The Iceland Poppy, though far less considerable in size, is very hardy, and with its dainty bloom of lemon, orange, red, and white, makes a pretty show in a bed by itself; and the Iceland is one of the few poppies available for one's vases.

Mrs. Thaxter, in the beautiful account of her Isle of Shoals gardening, tells us that by cutting poppies in the dew of the morning, with the right hand, and plumping them straight into water with the left, she had great success with them as cut flowers.

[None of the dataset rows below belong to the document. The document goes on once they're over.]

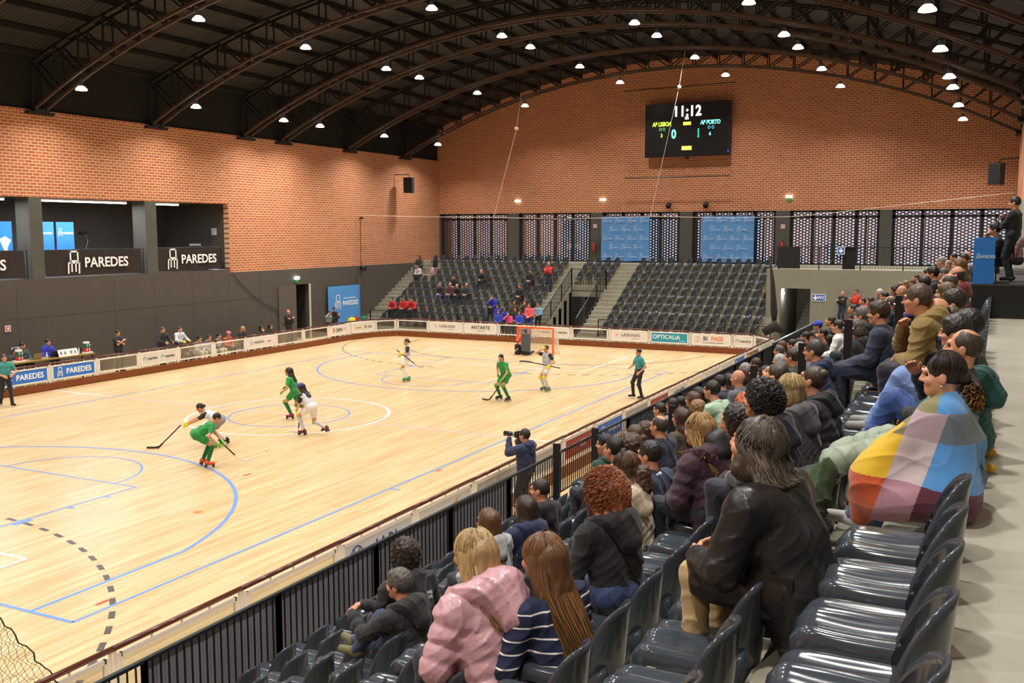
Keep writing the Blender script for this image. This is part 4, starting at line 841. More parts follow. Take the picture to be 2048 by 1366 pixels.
# ---------------- scoreboard ----------------
s = thing('scoreboard', 'black electronic scoreboard high on the far brick wall showing 11:12', 'scoreboard', (3.28, 30.5, 11.15))
MB().b2((-2.42, -.08, -1.46), (2.42, .12, 1.46)).build('screen_housing', mat('141517', .35), s); MB().b2((-.25, .12, -.4), (.25, .45, .4)).build('wall_bracket', BLK, s)
WE = mat('ffffff', .5, emit=2.2); YG = mat('c8f04a', .5, emit=1.6); CY = mat('7fe8e8', .5, emit=1.6); YE = mat('e8e85a', .5, emit=1.3); CB = mat('5fd0e8', .5, emit=1.4); GN = mat('6fd66a', .5, emit=1.3); T2 = mat('2fb59a', .5, emit=1.2)
def st(tx, x, z, sz, m, sx=.85, **kw): text(tx, sz, m, s, TM((x, -.09, z), '-y', sx), **kw)
st('11:12', .0, .98, .78, WE, bold=.03, space=1.1); st('2/2', -.02, .62, .2, WE, bold=.03); st('AP LISBOA', -1.45, .34, .32, YG, .72, bold=.03, shear=.15); st('AP PORTO', 1.3, .34, .32, CY, .72, bold=.03, shear=.15)
st('O O', -1.42, .06, .24, GN, .8); st('O O', 1.35, .06, .24, CB, .8); st('3', -1.45, -.28, .26, YG, bold=.03); st('6', 1.3, -.28, .26, CY, bold=.03); st('0', -.75, -.24, .68, CY, .8, bold=.03); st('1', .65, -.24, .68, T2, .8, bold=.03)
o = MB().b2((-.22, -.095, .24), (.22, -.085, .42)).build('yellow_caption', YE, s); o = MB().b2((-.28, -.095, -1.12), (.28, -.085, -.9)).build('yellow_caption', YE, s)
MB().b2((2.3, -.095, -1.3), (2.34, -.085, -1.18)).build('status_light', mat('5a3cff', .5, emit=2), s)
MB().tube([(.0, 0, -1.46), (0, 0, -1.62)], .11, 10).build('loudspeaker', BLK, s)
t = thing('scoreboard_net', 'thin dark protective net hung on two rods around the scoreboard', 'net', (2.85, 30.1, 11))
MB().tube([(-3.15, 0, 2.4), (3.2, 0, 2.5)], .03, 6).build('upper_rod', BLK, t); MB().tube([(-3.05, 0, -2.45), (2.95, 0, -2.45)], .03, 6).build('lower_rod', BLK, t)
b = MB()
for i in range(22): x = -3.05+6.05*i/21; b.tube([(x, 0, 2.42), (x+.02, 0, 0), (x, 0, -2.45)], .004, 3, False)
for i in range(18): z = -2.4+4.8*i/17; b.tube([(-3.08, 0, z), (3.05, 0, z)], .004, 3, False)
b.build('mesh', BLK, t)
# ---------------- safety net and ropes at the far end ----------------
t = thing('safety_net', 'fine dark safety net hanging from a pale rope before the far stand', 'net', (-1.5, 21.75, 0)); RP = mat('cfc6b8', .8)
rp = [(-11.5, .1, 6.46), (-7, 0, 6.33), (-2.8, 0, 6.27), (1, 0, 6.15), (5.6, 0, 6.25), (9.5, 0, 6.15), (12.5, 0, 6.2), (21.0, .4, 7.1)]
MB().tube(rp, .012, 5).build('rope', RP, t)
b = MB(); 
for i in range(90): x = -11.5+23*i/89; zt = 6.3; x2 = x if i > 6 else x; b.tube([(x, 0, 6.25), (x+(.8*(1-i/20) if i < 20 else 0), 0, 3.6), (x+(1.1*(1-i/20) if i < 20 else 0), 0, 1.2)], .0022, 3, False)
for i in range(42): z = 1.2+5.0*i/41; b.tube([(-11.4+max(0, (4.6-z))*.3, 0, z), (11.5, 0, z)], .0022, 3, False)
b.build('mesh', mat('3a3532', .9), t)
b = MB(); b.tube([(11.3, 0, 4.4), (11.45, 0, 3.2), (11.55, 0, 1.9), (11.6, -.1, 1.25)], [.03, .10, .16, .06], 8); b.tube([(11.2, -.5, .98), (11.7, -.4, 1.3), (12.0, -.2, 1.05)], [.18, .26, .16], 8); b.build('gathered_end', mat('2a2523', .95), t, True)
for i, (p0, p1, lab) in enumerate((((-3.0, 21.8, 10.7), (-4.28, 21.75, 6.28), 'left of the two'), ((5.4, 21.8, 12.2), (4.1, 21.75, 6.25), 'right of the two'))):
    t = thing('hoist_rope', '%s pale hoist ropes slanting down from the roof to the net' % lab, 'rope', p0, 0, 'hoist ropes'); MB().tube([(0, 0, 0), tuple(Vector(p1)-Vector(p0))], .014, 5).build('rope', RP, t)
    MB().tube([(0, 0, 0), (.25, 0, 1.6)], .008, 4).build('upper_rope', RP, t); MB().lathe([(0, -.1), (.1, -.05), (.1, .05), (0, .1)], n=10).build('pulley', mat('ddd0c0', .4), t, True)
# net draped at the near left corner
t = thing('draped_net', 'knotted black net draped over the near rink board corner', 'net', (10.15, -17.0, .98)); b = MB(); NU, NV = 34, 20
def npt(i, j): 
    u, v = i/NU, j/NV; x = -1.3+1.85*u+.02*math.sin(j*1.3+i*.7); return (x, .55-1.2*v*(.4+.6*u)+.02*math.sin(i+j*2.)+.35*(1-u)-.2, .45-.62*u-.75*v*(.6+.4*math.cos(u*2))+.012*math.sin(i*2.1+j))
for i in range(NU+1): b.tube([npt(i, j) for j in range(NV+1)], .0025, 4, False)
for j in range(NV+1): b.tube([npt(i, j) for i in range(NU+1)], .0025 if j else .009, 4, False)
b.build('mesh', mat('121214', .9), t)
# ---------------- wall furniture ----------------
def wallspeaker(loc, rz, lab, arm, sc_=1.):
    t = thing('loudspeaker', lab, 'loudspeaker', loc, rz); b = MB(); P_ = [(-.25, .0), (.25, 0), (.32, .28), (.2, .45), (-.2, .45), (-.32, .28)]
    v0 = len(b.v); b.quad([(x*sc_, y*sc_, -.45*sc_) for x, y in P_][::-1]); b.quad([(x*sc_*1.05, y*sc_, .45*sc_) for x, y in P_])
    for i in range(6):
        (x0, y0), (x1, y1) = P_[i], P_[(i+1) % 6]; b.quad([(x0*sc_, y0*sc_, -.45*sc_), (x1*sc_, y1*sc_, -.45*sc_), (x1*sc_*1.05, y1*sc_, .45*sc_), (x0*sc_*1.05, y0*sc_, .45*sc_)])
    b.build('cabinet', mat('26272a', .6), t); MB().b2((-.22*sc_, -.012, -.4*sc_), (.22*sc_, 0, .4*sc_)).build('grille', mat('17181a', .8), t)
    MB().tube(arm, .03, 6).build('bracket', BLK, t); return t
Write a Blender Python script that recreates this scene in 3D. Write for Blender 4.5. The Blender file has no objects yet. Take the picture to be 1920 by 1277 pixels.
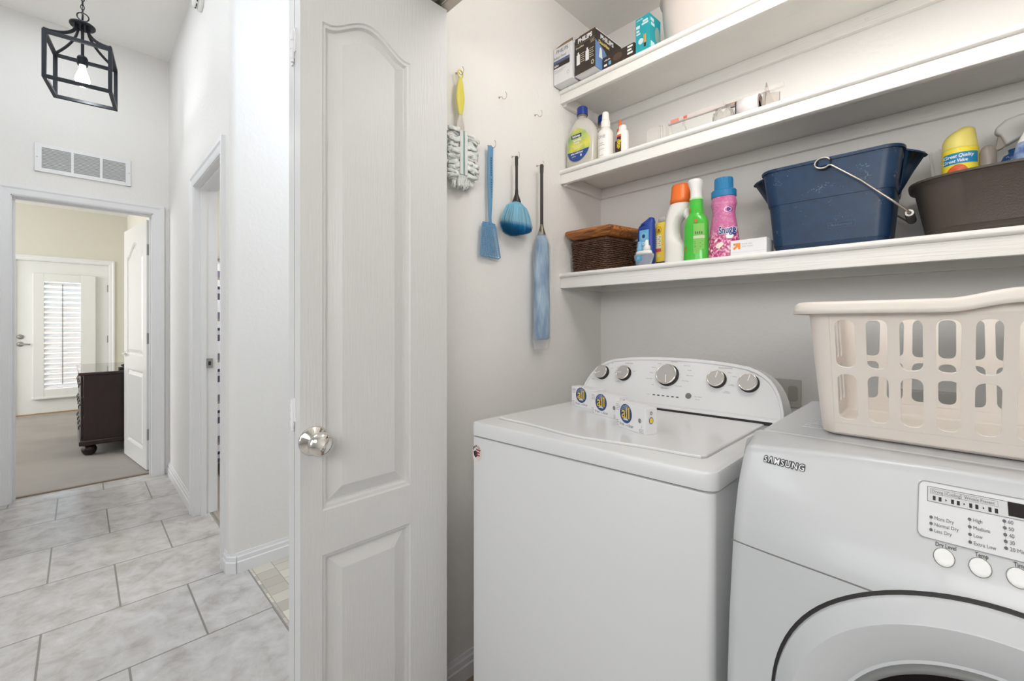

Following her method—unsuccessfully—I am forced to believe that the long and beautiful survival of her cut poppies depended largely on the crisp cool air of her Island home. Here the summer is many degrees hotter, and has far less moisture in its air, and, though morning after morning, tempted by their exquisite shades of color, I gather Shirley Poppies for the house, and like the Persian, fall down and worship them; in their slender vases they scarce outlive the day.

A friend making a pilgrimage to Stratford-on-Avon brought me some seed supposedly from Anne Hathaway's garden.

I sowed Madame Shakespeare's poppies with reverent care, but these English-born seeds patriotically refused to quicken in alien soil. No matter! they may have been but half-wild wind-sown things, and with my Shirleys, Icelands, and glorious Orientals, I can spare them.